1999 is definitely a record of its time, a mélange of anxiety and desire that emerges from the fear of an imminent world-changing, world-ending event. These days Armageddon seems fragmented, glacial—already happening all the time—so familiar as to be invisible. But I can still imagine this record as an antidote to a synesthesia that confuses fear for pleasure, instead of seeing music or hearing colors—a telegram from one dark period to another, we are always already—OOPS!—out of time.
The dark churning rhythms, cascading synthesizers, squealing, cooing and explicit descriptions of sex acts, alternated with prayer-like calls to a higher power, all punctuated by mechanistic sounds in long-form dance cuts make the collection of songs on Prince’s 1999 a paean to an imminent and menacing future. The songs all point to a belief in an inevitable Armageddon, whose resultant anxieties can only be alleviated by a simultaneous obsession with physical desire and spiritual awareness. In other words, for Prince, the best life is one where we indulge in pleasure now, not out of pure hedonism, but in preparation for the divine bliss to come after death.

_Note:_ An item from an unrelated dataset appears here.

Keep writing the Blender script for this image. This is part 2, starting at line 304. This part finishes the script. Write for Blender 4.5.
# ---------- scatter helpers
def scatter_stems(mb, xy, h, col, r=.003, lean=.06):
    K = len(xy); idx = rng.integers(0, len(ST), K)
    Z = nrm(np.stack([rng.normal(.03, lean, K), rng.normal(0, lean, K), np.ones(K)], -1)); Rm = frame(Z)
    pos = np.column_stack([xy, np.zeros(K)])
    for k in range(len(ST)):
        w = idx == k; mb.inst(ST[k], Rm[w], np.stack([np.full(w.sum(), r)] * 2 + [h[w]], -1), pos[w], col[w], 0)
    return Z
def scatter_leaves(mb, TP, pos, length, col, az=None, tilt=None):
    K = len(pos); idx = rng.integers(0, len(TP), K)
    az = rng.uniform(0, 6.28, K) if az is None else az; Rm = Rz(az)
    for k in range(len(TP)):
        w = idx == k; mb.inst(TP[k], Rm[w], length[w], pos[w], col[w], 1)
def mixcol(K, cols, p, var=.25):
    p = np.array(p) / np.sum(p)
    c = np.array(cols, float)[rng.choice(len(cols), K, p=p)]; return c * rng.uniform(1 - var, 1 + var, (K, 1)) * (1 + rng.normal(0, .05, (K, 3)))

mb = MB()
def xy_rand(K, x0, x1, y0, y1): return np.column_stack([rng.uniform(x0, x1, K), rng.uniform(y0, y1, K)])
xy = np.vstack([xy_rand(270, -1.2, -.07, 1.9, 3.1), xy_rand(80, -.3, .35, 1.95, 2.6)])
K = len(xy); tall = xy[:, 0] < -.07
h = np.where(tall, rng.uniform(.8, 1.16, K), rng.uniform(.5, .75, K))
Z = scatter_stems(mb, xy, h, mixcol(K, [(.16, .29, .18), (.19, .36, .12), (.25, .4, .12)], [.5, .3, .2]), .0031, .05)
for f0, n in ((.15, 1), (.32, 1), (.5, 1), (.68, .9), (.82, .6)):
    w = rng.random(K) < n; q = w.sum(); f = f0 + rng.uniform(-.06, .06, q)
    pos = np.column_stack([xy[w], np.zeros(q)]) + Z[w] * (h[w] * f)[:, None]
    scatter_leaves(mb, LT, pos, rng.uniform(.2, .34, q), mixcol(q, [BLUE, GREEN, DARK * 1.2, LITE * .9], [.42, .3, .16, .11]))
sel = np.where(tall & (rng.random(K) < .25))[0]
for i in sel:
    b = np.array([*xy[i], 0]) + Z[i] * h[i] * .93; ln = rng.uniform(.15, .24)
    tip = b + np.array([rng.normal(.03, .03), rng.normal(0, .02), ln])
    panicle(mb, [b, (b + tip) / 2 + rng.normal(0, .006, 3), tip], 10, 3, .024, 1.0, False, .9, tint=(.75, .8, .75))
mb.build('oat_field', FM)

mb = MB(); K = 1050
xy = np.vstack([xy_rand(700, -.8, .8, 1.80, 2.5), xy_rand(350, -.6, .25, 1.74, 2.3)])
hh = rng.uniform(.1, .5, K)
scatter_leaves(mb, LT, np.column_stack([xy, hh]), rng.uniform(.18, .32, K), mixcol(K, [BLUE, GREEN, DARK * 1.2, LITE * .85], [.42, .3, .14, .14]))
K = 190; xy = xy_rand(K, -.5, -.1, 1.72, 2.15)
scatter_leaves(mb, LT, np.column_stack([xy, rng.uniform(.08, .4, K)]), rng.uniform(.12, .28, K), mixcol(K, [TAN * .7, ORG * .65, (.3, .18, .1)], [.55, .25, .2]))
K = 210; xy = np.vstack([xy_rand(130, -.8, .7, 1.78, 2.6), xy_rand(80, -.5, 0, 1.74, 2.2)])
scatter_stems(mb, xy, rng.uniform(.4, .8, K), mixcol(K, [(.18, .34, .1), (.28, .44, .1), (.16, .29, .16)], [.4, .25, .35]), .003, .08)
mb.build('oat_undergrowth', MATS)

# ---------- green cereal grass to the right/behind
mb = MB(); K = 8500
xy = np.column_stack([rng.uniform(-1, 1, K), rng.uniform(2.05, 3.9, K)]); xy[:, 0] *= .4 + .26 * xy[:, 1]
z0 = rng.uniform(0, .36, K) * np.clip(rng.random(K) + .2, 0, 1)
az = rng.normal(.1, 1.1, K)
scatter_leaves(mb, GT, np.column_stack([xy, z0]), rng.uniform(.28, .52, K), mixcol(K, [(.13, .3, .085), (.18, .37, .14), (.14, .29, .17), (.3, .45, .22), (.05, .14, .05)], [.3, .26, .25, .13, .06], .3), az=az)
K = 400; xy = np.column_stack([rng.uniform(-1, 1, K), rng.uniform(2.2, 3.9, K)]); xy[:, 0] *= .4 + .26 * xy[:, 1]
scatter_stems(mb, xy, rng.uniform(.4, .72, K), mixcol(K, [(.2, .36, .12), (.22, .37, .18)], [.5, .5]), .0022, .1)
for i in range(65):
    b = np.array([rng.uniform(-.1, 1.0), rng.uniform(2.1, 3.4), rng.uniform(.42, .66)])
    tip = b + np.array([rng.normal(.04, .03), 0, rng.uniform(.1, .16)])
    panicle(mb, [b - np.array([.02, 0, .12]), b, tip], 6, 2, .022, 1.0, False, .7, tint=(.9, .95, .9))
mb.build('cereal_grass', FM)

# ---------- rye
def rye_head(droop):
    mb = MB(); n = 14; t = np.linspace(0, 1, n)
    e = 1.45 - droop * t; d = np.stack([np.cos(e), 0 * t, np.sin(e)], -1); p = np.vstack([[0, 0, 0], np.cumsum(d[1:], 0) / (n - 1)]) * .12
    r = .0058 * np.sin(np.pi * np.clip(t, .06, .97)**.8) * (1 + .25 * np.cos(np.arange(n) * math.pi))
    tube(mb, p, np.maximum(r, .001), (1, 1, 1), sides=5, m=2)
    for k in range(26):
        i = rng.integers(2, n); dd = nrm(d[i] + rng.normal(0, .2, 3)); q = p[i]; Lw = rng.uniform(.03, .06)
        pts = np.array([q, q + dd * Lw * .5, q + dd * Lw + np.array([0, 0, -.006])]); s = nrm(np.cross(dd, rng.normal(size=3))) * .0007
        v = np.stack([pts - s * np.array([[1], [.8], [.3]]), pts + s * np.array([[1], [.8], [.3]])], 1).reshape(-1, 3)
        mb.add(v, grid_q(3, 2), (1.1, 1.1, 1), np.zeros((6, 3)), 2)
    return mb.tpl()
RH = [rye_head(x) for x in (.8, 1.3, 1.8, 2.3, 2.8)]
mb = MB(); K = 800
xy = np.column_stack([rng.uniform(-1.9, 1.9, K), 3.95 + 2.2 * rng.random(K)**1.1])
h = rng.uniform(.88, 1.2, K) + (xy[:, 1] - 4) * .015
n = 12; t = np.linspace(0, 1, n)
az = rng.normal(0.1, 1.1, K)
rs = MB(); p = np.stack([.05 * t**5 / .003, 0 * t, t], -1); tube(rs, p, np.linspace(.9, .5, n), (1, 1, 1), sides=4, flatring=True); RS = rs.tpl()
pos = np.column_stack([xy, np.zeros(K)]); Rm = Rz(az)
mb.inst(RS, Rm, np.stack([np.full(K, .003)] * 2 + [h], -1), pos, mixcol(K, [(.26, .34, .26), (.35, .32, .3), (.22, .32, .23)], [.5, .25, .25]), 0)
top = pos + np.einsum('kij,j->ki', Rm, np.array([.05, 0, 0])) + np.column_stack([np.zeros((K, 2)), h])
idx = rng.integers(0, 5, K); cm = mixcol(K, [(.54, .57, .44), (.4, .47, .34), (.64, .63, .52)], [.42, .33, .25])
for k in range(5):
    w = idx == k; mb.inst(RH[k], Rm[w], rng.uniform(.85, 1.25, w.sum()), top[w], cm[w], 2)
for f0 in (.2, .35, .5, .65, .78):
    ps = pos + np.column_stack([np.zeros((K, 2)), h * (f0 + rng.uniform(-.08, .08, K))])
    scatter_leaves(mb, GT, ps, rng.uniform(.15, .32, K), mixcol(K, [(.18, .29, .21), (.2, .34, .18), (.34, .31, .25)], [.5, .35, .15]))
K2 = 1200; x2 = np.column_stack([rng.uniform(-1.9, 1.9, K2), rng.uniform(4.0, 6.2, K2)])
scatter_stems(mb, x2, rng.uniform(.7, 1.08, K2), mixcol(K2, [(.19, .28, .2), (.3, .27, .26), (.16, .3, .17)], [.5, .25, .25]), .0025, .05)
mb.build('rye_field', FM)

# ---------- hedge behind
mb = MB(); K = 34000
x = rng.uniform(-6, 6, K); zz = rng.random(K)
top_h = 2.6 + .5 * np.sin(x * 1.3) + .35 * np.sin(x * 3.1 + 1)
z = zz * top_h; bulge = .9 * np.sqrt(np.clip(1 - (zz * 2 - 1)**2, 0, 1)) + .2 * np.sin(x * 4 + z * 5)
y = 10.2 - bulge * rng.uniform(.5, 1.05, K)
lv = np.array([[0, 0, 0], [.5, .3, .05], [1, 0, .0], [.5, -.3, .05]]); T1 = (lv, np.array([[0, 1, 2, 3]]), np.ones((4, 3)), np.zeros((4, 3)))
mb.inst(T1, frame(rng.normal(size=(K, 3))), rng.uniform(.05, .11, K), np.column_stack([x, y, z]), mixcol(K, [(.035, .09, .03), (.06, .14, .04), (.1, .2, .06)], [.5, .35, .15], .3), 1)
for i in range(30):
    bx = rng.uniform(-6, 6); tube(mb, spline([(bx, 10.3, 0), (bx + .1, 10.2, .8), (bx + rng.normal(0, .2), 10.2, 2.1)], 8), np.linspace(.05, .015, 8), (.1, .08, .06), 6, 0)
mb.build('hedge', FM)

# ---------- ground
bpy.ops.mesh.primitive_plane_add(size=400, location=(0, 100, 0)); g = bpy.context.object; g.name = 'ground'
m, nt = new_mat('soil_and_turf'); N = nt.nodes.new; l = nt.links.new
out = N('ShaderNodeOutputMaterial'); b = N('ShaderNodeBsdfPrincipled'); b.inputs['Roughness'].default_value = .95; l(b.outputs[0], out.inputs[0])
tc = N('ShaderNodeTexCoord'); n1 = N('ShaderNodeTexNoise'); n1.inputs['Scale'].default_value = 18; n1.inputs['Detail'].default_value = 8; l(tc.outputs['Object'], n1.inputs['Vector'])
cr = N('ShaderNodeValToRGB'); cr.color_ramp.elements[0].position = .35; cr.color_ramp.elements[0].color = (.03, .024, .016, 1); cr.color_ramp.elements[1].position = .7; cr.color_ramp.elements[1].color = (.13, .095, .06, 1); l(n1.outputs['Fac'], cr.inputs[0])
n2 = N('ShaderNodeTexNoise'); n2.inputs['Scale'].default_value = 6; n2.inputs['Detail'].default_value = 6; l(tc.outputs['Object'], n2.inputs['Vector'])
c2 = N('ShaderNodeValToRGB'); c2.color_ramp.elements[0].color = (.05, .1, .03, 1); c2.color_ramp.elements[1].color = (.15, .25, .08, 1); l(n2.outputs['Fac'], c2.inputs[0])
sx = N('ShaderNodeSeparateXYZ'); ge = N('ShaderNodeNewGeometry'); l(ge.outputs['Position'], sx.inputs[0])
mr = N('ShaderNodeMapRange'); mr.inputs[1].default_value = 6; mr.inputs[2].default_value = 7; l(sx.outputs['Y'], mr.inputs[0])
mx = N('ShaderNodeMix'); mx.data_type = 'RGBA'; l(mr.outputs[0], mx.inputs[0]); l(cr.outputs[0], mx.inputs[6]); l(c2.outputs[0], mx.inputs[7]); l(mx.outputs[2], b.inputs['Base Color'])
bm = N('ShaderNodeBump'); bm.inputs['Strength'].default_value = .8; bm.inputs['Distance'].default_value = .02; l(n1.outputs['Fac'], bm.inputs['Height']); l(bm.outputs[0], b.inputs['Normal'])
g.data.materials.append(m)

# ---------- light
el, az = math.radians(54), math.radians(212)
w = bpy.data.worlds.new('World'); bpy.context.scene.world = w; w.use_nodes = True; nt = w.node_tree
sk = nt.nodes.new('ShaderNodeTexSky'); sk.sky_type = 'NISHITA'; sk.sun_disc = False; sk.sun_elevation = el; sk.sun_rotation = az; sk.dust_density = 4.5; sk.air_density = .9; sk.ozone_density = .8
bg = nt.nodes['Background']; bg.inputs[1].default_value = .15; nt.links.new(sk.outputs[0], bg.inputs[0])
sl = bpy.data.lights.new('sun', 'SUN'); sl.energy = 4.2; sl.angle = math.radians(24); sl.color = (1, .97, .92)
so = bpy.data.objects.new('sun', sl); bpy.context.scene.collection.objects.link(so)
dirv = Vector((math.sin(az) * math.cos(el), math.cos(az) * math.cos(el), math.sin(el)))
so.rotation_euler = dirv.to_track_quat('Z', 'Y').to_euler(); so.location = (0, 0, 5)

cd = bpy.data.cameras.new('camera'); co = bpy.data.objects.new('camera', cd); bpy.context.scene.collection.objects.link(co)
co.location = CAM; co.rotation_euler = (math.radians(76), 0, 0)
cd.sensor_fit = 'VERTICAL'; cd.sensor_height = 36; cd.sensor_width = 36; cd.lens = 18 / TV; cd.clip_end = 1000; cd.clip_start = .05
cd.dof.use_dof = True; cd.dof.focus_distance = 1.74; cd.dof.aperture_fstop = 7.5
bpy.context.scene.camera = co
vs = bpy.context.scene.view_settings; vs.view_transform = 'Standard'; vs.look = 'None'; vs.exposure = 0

Postscript: The apocalyptic is a thread in Prince’s music that was present before “1999” (like I mentioned above, check out “Party Up!” and “Annie Christian” (off Controversy), and long after. Listen to “America” (1985), “Crystal Ball” (1986, released 1997) or “Sign o’ the Times” (1987), “The Future” (1989), or “7” (1992). Even his most recent release—Art Official Age—is built around the conceit of a post-apocalyptic awakening from a cryogenic sleep. Prince’s preoccupation with the end of the world explains both his religious and carnal choices and excesses, but only 1999 revels in the possibilities of that anticipation.